• **Recorded information**:
[start]

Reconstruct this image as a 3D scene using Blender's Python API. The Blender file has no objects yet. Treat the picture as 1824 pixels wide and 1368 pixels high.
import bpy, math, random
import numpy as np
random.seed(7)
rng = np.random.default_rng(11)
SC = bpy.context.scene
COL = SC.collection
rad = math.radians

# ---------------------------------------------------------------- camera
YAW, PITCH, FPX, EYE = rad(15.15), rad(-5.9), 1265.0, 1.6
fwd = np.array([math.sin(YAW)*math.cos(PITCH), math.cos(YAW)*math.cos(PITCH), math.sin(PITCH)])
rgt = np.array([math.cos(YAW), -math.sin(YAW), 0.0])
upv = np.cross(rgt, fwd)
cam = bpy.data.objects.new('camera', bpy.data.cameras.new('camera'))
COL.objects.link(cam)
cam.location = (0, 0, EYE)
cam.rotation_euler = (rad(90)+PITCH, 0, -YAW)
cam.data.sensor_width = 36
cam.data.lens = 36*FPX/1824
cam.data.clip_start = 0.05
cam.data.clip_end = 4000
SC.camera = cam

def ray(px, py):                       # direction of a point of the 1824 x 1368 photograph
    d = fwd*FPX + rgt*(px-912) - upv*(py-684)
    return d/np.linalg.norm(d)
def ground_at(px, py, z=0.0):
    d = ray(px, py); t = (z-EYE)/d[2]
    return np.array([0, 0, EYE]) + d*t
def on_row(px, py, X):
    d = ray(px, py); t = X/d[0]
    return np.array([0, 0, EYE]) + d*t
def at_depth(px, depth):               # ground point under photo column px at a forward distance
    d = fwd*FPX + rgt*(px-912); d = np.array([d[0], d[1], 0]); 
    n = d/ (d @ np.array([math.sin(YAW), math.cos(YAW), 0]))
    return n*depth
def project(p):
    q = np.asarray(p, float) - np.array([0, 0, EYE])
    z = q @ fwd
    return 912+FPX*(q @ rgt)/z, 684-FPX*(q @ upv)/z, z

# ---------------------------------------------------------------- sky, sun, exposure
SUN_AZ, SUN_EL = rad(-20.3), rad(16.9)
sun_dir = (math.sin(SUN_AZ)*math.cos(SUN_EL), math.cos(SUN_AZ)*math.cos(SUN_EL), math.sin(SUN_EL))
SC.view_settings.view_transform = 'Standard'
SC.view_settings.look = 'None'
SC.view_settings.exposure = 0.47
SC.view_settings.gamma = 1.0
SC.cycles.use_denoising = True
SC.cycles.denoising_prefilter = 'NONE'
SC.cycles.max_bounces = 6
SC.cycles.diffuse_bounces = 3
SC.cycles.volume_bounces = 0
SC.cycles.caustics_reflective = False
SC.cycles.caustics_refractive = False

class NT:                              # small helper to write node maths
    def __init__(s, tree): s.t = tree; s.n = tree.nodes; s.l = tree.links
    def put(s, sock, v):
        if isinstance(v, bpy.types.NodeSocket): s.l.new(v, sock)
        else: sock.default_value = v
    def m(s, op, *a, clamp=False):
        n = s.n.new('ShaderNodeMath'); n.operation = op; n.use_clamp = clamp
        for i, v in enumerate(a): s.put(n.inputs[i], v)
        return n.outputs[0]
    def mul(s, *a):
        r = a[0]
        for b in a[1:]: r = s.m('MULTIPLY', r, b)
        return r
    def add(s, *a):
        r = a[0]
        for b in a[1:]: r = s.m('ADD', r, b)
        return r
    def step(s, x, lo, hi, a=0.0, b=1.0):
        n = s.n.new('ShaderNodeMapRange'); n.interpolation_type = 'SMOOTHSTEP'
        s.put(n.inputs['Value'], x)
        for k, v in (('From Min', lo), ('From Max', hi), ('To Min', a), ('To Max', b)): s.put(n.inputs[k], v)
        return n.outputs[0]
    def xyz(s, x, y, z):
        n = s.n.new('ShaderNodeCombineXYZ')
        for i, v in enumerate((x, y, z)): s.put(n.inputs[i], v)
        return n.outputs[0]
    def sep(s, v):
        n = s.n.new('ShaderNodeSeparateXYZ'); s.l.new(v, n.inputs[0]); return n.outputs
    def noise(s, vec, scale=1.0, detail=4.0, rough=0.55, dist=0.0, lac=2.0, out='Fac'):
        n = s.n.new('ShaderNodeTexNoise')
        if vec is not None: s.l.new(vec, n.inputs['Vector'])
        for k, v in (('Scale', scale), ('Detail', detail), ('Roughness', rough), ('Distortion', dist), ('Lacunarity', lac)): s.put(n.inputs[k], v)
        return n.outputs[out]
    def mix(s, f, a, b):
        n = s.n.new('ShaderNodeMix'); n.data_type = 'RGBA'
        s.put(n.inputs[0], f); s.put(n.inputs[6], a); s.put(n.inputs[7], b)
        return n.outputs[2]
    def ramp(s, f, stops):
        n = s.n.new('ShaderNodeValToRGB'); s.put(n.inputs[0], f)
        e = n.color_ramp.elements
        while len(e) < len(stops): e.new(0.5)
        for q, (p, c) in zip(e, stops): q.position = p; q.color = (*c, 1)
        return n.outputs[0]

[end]

• **Written request**: Write out the full listing exactly as given.

• **Answer below**:
Reconstruct this image as a 3D scene using Blender's Python API. The Blender file has no objects yet. Treat the picture as 1824 pixels wide and 1368 pixels high.
import bpy, math, random
import numpy as np
random.seed(7)
rng = np.random.default_rng(11)
SC = bpy.context.scene
COL = SC.collection
rad = math.radians

# ---------------------------------------------------------------- camera
YAW, PITCH, FPX, EYE = rad(15.15), rad(-5.9), 1265.0, 1.6
fwd = np.array([math.sin(YAW)*math.cos(PITCH), math.cos(YAW)*math.cos(PITCH), math.sin(PITCH)])
rgt = np.array([math.cos(YAW), -math.sin(YAW), 0.0])
upv = np.cross(rgt, fwd)
cam = bpy.data.objects.new('camera', bpy.data.cameras.new('camera'))
COL.objects.link(cam)
cam.location = (0, 0, EYE)
cam.rotation_euler = (rad(90)+PITCH, 0, -YAW)
cam.data.sensor_width = 36
cam.data.lens = 36*FPX/1824
cam.data.clip_start = 0.05
cam.data.clip_end = 4000
SC.camera = cam

def ray(px, py):                       # direction of a point of the 1824 x 1368 photograph
    d = fwd*FPX + rgt*(px-912) - upv*(py-684)
    return d/np.linalg.norm(d)
def ground_at(px, py, z=0.0):
    d = ray(px, py); t = (z-EYE)/d[2]
    return np.array([0, 0, EYE]) + d*t
def on_row(px, py, X):
    d = ray(px, py); t = X/d[0]
    return np.array([0, 0, EYE]) + d*t
def at_depth(px, depth):               # ground point under photo column px at a forward distance
    d = fwd*FPX + rgt*(px-912); d = np.array([d[0], d[1], 0]); 
    n = d/ (d @ np.array([math.sin(YAW), math.cos(YAW), 0]))
    return n*depth
def project(p):
    q = np.asarray(p, float) - np.array([0, 0, EYE])
    z = q @ fwd
    return 912+FPX*(q @ rgt)/z, 684-FPX*(q @ upv)/z, z

# ---------------------------------------------------------------- sky, sun, exposure
SUN_AZ, SUN_EL = rad(-20.3), rad(16.9)
sun_dir = (math.sin(SUN_AZ)*math.cos(SUN_EL), math.cos(SUN_AZ)*math.cos(SUN_EL), math.sin(SUN_EL))
SC.view_settings.view_transform = 'Standard'
SC.view_settings.look = 'None'
SC.view_settings.exposure = 0.47
SC.view_settings.gamma = 1.0
SC.cycles.use_denoising = True
SC.cycles.denoising_prefilter = 'NONE'
SC.cycles.max_bounces = 6
SC.cycles.diffuse_bounces = 3
SC.cycles.volume_bounces = 0
SC.cycles.caustics_reflective = False
SC.cycles.caustics_refractive = False

class NT:                              # small helper to write node maths
    def __init__(s, tree): s.t = tree; s.n = tree.nodes; s.l = tree.links
    def put(s, sock, v):
        if isinstance(v, bpy.types.NodeSocket): s.l.new(v, sock)
        else: sock.default_value = v
    def m(s, op, *a, clamp=False):
        n = s.n.new('ShaderNodeMath'); n.operation = op; n.use_clamp = clamp
        for i, v in enumerate(a): s.put(n.inputs[i], v)
        return n.outputs[0]
    def mul(s, *a):
        r = a[0]
        for b in a[1:]: r = s.m('MULTIPLY', r, b)
        return r
    def add(s, *a):
        r = a[0]
        for b in a[1:]: r = s.m('ADD', r, b)
        return r
    def step(s, x, lo, hi, a=0.0, b=1.0):
        n = s.n.new('ShaderNodeMapRange'); n.interpolation_type = 'SMOOTHSTEP'
        s.put(n.inputs['Value'], x)
        for k, v in (('From Min', lo), ('From Max', hi), ('To Min', a), ('To Max', b)): s.put(n.inputs[k], v)
        return n.outputs[0]
    def xyz(s, x, y, z):
        n = s.n.new('ShaderNodeCombineXYZ')
        for i, v in enumerate((x, y, z)): s.put(n.inputs[i], v)
        return n.outputs[0]
    def sep(s, v):
        n = s.n.new('ShaderNodeSeparateXYZ'); s.l.new(v, n.inputs[0]); return n.outputs
    def noise(s, vec, scale=1.0, detail=4.0, rough=0.55, dist=0.0, lac=2.0, out='Fac'):
        n = s.n.new('ShaderNodeTexNoise')
        if vec is not None: s.l.new(vec, n.inputs['Vector'])
        for k, v in (('Scale', scale), ('Detail', detail), ('Roughness', rough), ('Distortion', dist), ('Lacunarity', lac)): s.put(n.inputs[k], v)
        return n.outputs[out]
    def mix(s, f, a, b):
        n = s.n.new('ShaderNodeMix'); n.data_type = 'RGBA'
        s.put(n.inputs[0], f); s.put(n.inputs[6], a); s.put(n.inputs[7], b)
        return n.outputs[2]
    def ramp(s, f, stops):
        n = s.n.new('ShaderNodeValToRGB'); s.put(n.inputs[0], f)
        e = n.color_ramp.elements
        while len(e) < len(stops): e.new(0.5)
        for q, (p, c) in zip(e, stops): q.position = p; q.color = (*c, 1)
        return n.outputs[0]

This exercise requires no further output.